Interface chemistry and defect formation in MoS2 thin films grown on single crystal substrates critically determine the electronic structure of MoS2 and thus can strongly modify material functionality relevant for many applications, including electronics, optoelectronics, and energy related catalysis. We investigate MoS2 grown on three technologically relevant substrates, namely SrTiO3(111), c-axis Al2O3(0001) and 6H-SiC(0001). Experimental investigations by temperature dependent resistivity, photoemission spectroscopy and scanning transmission electron microscopy with coupled energy dispersive spectroscopy, with the support of theoretical calculation by Density Functional Theory, allow the identification of the substrate induced specific defects and their correlation with the electronic properties.
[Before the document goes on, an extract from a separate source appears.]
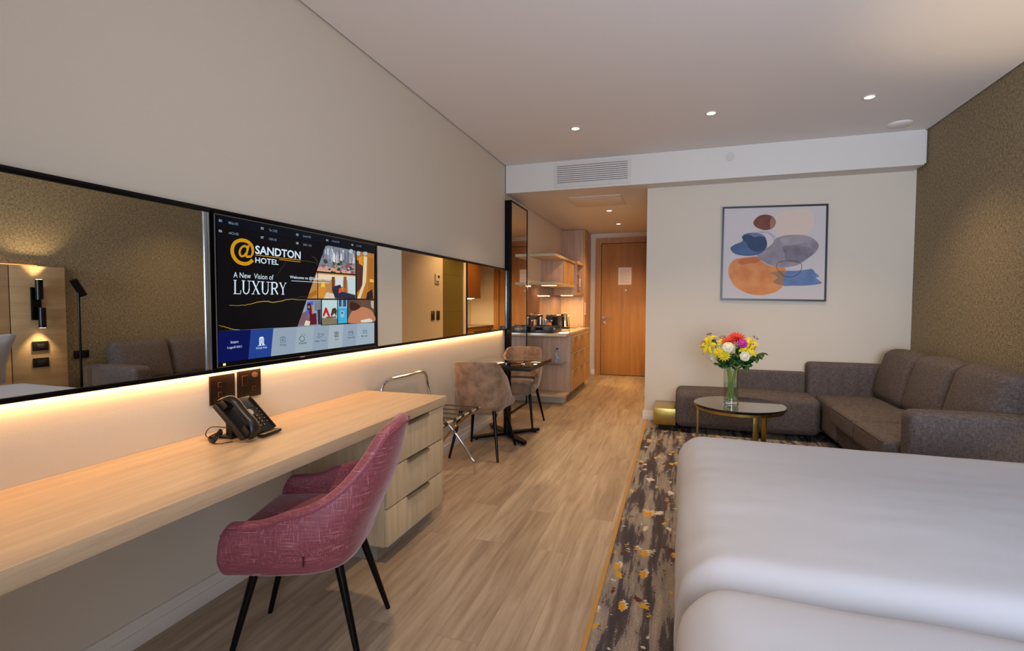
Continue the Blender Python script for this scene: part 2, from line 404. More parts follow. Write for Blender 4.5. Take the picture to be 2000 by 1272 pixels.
# bathroom seen in the mirror only: olive glass and tile
M_TILE = node_mat('olive_tile', lambda nt, b_: (lambda br: nt.links.new(br.outputs['Color'], b_.inputs['Base Color']))(
    (lambda br: (setattr(br, 'offset', 0), nt.links.new(coords(nt, (1, 1, 1), (R(90), 0, R(90))), br.inputs['Vector']), br)[2])(
        N(nt, 'ShaderNodeTexBrick', Scale=1.0, **{'Brick Width': .6, 'Row Height': .3, 'Mortar Size': .004, 'Color1': lin('6b6434'), 'Color2': lin('675f31'), 'Mortar': lin('4a4424')}))), .3)
gd = struct('door_2', MB().box(XP-.008, XP, 8.02, 8.12, 0, 2.24, M_TRIM, .002), 'olive tinted glass door with pale frame off the hall', 'door')
struct('glass_leaf', MB().box(XP+.012, XP+.022, 7.22, 8.02, .01, 2.2, M_TILE), parent=gd)
# window wall behind the camera
b = MB().box(-.1, 1.75, YS-.12, YS, 0, H, M_WALL).box(3.95, W+.1, YS-.12, YS, 0, H, M_WALL).box(1.75, 3.95, YS-.12, YS, 0, .4, M_WALL).box(1.75, 3.95, YS-.12, YS, 2.6, H, M_WALL)
struct('wall_window', b, 'cream wall around the wide window behind the camera', 'wall')
wf = struct('window_1', MB().box(1.75, 1.80, YS-.09, YS-.03, .4, 2.6, M_BLACKM).box(3.90, 3.95, YS-.09, YS-.03, .4, 2.6, M_BLACKM).box(2.83, 2.87, YS-.09, YS-.03, .4, 2.6, M_BLACKM)
    .box(1.75, 3.95, YS-.09, YS-.03, .4, .45, M_BLACKM).box(1.75, 3.95, YS-.09, YS-.03, 2.55, 2.6, M_BLACKM), 'wide dark framed window behind the camera', 'window')
struct('window_pane', MB().box(1.80, 3.90, YS-.065, YS-.058, .45, 2.55, M_THIN), parent=wf)
# baseboards
def base(name, pts, label, d=(0, 0)):
    b = MB()
    for (x0, x1, y0, y1, ax) in pts:
        if ax == 'x+': b.box(x0, x0+.012, y0, y1, .0, .105, M_TRIM, .002).box(x0, x0+.02, y0, y1, 0, .06, M_TRIM, .003)
        if ax == 'y-': b.box(x0, x1, y0-.012, y0, 0, .105, M_TRIM, .002).box(x0, x1, y0-.02, y0, 0, .06, M_TRIM, .003)
        if ax == 'x-': b.box(x0-.012, x0, y0, y1, 0, .105, M_TRIM, .002).box(x0-.02, x0, y0, y1, 0, .06, M_TRIM, .003)
    return struct(name, b, label, 'skirting board')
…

Ti interdiffusion in SrTiO3/MoS2 generates donor like states near the Fermi level, leading to metallic transport. Al2O3/MoS2 exhibits a high density of sulfur related defects that introduce localized states and yield nearly temperature independent conductivity. SiC/MoS2 exhibits significant interface disorder resulting in a semiconducting temperature dependent resistivity, yet deviating from the ideal bulk like behavior. These results demonstrate how substrate choice governs defect formation and ultimately dominates the electronic behavior of MoS2 thin films, making the control of film substrate interactions essential for the engineering of new functional devices.